Surely it's a list as serious as:
https://en.wikipedia.org/wiki/List_of_common_misconceptions
Or is there something less objective about it?
That Wikenigma aims to be about “known unknowns” and igniting curiosity. While Wikipedia is about gathering knowledge (“known knowns”). Possibly.
https://wikenigma.org.uk/curators_rationale
https://en.m.wikipedia.org/wiki/Encyclopedia
Although Wikipedia also has articles covering known unknowns.
I guess a reason for having Wilenigma is that it’s a place you can go and explore many different known unknowns without getting sucked into articles about known knowns. Possibly.
For example, both Wikenigma and Wikipedia have features for jumping to a random article. If you are looking specifically for known unknowns, it would be much better to use the link for random article on Wikenigma than on Wikipedia.
I am reminded of an animation I one time saw about a guy that was collecting questions. I can’t find it now, but if anyone knows which one I’m thinking of, please link it.
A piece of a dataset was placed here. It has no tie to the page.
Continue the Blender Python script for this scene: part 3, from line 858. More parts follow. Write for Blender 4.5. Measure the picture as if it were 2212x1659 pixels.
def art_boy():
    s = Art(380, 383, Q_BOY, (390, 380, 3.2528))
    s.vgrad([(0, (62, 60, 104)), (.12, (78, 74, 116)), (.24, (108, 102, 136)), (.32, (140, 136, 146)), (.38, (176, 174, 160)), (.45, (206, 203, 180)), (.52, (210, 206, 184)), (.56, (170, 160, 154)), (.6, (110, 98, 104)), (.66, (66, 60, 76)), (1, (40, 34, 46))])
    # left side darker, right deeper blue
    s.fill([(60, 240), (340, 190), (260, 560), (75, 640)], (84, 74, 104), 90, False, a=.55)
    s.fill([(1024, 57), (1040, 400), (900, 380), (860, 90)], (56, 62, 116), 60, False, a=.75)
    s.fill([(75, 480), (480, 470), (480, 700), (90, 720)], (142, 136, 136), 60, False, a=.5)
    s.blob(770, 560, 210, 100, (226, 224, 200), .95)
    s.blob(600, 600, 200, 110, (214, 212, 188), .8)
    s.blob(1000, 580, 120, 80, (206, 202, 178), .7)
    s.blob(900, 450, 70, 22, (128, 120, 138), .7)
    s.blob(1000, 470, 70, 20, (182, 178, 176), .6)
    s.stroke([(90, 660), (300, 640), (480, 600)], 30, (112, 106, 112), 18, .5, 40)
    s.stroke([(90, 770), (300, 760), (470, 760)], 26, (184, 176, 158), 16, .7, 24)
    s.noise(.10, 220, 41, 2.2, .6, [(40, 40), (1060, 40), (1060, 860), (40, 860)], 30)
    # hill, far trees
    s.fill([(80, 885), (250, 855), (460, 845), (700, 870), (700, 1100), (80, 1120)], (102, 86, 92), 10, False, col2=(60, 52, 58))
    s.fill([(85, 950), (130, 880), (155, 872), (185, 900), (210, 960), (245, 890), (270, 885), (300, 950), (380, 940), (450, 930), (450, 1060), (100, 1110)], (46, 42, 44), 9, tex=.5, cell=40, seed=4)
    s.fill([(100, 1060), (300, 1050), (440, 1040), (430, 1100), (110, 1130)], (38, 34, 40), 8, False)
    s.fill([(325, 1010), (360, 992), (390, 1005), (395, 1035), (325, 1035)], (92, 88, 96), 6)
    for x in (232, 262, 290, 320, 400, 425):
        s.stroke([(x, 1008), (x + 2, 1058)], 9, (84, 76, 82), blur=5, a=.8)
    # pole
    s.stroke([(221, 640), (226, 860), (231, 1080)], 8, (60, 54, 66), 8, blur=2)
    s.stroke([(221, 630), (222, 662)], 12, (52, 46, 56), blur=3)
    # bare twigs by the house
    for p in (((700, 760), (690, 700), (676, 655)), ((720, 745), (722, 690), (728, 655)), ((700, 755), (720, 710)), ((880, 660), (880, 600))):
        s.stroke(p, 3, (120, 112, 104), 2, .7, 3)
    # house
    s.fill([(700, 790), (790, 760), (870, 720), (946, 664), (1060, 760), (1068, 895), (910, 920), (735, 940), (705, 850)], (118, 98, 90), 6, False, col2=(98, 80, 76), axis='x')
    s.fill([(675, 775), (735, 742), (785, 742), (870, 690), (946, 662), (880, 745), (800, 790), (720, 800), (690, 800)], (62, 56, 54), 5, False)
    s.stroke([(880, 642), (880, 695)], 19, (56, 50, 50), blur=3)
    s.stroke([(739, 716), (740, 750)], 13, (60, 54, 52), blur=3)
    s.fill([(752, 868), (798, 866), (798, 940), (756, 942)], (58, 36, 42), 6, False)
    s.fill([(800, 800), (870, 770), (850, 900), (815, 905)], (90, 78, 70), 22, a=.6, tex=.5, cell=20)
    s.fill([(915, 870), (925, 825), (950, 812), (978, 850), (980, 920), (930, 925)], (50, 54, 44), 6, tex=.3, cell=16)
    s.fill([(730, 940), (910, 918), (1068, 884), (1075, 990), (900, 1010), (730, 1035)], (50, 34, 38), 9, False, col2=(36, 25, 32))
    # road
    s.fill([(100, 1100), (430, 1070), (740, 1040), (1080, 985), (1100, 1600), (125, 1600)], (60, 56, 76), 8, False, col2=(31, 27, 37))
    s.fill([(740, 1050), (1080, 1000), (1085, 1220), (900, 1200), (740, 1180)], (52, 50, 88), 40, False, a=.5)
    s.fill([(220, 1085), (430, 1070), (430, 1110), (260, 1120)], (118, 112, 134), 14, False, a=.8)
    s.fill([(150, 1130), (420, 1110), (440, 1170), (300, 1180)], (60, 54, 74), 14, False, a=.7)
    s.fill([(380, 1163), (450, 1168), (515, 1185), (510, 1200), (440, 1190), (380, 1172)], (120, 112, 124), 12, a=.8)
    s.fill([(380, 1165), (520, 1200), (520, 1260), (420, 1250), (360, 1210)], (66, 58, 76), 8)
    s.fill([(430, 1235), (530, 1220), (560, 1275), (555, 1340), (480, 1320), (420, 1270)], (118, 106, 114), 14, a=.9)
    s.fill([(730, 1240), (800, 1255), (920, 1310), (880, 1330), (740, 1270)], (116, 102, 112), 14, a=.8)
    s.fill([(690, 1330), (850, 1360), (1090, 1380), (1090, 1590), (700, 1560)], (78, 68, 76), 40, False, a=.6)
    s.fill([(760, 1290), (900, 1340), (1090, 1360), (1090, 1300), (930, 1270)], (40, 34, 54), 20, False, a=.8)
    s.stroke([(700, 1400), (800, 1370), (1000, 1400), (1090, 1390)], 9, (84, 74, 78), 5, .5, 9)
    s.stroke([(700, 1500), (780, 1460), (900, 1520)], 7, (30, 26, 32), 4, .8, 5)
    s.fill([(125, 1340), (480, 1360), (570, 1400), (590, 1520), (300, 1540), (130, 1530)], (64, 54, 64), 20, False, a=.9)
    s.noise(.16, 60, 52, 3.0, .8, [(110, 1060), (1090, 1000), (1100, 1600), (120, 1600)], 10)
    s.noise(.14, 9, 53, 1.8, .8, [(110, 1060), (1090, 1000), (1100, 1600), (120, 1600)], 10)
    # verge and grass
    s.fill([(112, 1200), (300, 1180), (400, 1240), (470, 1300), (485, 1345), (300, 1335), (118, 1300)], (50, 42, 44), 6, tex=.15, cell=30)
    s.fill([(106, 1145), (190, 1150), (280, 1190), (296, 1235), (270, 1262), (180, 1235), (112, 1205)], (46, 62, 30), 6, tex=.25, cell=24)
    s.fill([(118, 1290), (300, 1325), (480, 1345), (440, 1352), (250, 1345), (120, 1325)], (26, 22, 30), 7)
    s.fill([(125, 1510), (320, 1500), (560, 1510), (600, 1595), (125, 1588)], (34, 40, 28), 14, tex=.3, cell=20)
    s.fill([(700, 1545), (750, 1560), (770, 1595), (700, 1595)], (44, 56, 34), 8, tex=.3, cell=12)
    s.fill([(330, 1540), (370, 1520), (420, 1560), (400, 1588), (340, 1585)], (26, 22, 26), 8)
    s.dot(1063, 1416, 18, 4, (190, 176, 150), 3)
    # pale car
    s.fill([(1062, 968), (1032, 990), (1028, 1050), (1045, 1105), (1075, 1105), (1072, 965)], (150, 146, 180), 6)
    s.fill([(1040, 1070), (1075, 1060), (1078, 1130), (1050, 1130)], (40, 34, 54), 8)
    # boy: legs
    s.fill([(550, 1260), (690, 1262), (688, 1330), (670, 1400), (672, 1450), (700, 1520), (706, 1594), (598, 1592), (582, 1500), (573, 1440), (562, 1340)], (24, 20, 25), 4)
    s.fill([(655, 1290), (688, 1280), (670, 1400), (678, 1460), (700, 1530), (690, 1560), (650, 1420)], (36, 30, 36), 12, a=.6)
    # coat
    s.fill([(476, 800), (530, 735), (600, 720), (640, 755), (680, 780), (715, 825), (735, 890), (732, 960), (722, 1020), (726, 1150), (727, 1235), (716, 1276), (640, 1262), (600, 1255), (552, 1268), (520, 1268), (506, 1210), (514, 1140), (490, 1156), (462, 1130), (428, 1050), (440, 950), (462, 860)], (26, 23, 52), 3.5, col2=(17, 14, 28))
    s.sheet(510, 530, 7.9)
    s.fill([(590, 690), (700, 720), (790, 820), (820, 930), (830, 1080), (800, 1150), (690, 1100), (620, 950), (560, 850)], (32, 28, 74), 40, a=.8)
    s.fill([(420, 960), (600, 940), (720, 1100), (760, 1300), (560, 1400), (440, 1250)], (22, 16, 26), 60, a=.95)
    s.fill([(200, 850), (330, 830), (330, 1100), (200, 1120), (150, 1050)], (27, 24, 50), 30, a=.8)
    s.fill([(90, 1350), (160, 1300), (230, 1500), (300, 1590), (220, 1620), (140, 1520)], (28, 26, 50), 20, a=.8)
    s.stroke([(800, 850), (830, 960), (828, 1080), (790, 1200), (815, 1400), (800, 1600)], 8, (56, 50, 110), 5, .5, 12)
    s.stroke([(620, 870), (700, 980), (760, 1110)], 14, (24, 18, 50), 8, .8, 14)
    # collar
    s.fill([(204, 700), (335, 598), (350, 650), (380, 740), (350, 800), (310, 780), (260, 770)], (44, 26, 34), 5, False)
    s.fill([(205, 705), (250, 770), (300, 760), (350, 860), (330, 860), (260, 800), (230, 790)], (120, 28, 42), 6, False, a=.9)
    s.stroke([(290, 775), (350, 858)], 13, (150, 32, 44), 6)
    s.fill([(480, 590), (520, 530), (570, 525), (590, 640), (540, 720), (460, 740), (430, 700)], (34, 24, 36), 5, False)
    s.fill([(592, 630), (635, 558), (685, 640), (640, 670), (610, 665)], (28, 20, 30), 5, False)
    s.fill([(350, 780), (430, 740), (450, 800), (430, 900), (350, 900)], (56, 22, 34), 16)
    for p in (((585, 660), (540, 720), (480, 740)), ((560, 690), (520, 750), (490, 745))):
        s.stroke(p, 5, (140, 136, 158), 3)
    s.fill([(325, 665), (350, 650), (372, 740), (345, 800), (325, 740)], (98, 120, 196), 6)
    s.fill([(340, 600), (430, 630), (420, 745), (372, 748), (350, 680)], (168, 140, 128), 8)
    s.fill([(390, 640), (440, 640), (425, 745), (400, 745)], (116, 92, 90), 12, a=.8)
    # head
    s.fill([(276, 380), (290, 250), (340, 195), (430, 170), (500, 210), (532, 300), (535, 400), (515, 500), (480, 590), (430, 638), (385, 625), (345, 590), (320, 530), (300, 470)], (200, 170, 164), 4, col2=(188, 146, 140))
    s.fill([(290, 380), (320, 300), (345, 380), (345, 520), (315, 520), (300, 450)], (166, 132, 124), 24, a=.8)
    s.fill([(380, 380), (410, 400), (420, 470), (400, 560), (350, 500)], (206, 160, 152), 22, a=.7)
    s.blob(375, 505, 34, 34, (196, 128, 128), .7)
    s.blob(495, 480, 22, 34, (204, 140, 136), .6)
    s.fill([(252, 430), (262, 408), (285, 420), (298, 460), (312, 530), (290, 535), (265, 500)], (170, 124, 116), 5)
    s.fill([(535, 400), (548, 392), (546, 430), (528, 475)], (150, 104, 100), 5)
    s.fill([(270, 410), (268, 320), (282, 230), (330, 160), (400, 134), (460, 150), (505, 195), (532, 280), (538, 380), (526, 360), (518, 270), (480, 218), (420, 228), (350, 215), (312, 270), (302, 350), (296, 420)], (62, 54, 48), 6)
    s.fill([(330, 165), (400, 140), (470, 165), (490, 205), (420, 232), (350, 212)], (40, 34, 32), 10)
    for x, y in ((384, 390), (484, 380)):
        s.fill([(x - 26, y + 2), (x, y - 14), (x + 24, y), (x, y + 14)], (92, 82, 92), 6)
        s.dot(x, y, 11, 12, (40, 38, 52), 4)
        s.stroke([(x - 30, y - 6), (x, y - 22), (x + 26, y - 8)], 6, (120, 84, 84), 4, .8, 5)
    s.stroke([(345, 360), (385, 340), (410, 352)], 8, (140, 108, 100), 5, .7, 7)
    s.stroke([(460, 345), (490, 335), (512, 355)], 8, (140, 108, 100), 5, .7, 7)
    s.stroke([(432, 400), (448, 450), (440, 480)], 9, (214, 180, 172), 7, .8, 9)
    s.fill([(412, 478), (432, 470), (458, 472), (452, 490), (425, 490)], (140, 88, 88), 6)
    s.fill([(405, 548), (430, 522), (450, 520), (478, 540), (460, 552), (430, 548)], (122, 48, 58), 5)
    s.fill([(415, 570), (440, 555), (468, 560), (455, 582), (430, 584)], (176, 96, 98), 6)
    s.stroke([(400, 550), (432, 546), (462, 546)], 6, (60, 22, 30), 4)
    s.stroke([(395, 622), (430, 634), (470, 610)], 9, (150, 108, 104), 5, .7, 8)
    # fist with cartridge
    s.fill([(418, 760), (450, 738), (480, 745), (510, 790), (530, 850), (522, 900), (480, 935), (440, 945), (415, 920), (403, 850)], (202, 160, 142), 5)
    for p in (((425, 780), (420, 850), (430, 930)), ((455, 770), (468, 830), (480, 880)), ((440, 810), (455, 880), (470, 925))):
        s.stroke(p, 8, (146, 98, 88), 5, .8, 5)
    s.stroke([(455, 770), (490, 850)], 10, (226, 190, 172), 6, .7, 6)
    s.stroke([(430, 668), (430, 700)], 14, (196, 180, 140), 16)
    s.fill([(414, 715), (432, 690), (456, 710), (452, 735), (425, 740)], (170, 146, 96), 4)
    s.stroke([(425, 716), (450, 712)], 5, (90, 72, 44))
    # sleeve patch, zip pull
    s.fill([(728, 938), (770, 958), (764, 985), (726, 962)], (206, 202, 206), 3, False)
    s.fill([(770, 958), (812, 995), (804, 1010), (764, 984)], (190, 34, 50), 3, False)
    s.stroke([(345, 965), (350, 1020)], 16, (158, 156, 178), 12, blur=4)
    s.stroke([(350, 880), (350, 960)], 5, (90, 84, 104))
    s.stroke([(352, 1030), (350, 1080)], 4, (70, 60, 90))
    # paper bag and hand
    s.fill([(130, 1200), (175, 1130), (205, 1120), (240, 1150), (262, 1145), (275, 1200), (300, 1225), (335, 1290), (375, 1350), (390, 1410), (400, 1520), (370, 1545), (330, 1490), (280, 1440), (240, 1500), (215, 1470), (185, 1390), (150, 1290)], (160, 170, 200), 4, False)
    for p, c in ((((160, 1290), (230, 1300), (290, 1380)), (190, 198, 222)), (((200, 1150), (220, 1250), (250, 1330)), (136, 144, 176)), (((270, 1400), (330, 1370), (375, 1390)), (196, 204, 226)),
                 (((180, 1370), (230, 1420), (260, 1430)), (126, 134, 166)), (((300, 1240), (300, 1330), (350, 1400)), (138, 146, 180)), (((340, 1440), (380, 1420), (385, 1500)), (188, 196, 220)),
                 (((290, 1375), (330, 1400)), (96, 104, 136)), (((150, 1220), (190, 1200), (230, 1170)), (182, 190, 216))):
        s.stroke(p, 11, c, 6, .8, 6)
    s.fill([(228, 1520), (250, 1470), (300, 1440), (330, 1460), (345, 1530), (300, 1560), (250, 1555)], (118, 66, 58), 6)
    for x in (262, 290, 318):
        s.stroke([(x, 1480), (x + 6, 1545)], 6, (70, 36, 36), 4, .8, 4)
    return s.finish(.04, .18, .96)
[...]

I think watching that short animation illustrates a similar kind of idea to what seems to be the idea behind Wikenigma.
Of course both of these principles aren't strongly supported by evidence. They are still usually assumed because they keep cosmology sane and verifiable.
My only criticism I guess would be that this is unfalsifiable, so for the time being it's more productive to see if there's any possibility to explain that within the observable universe.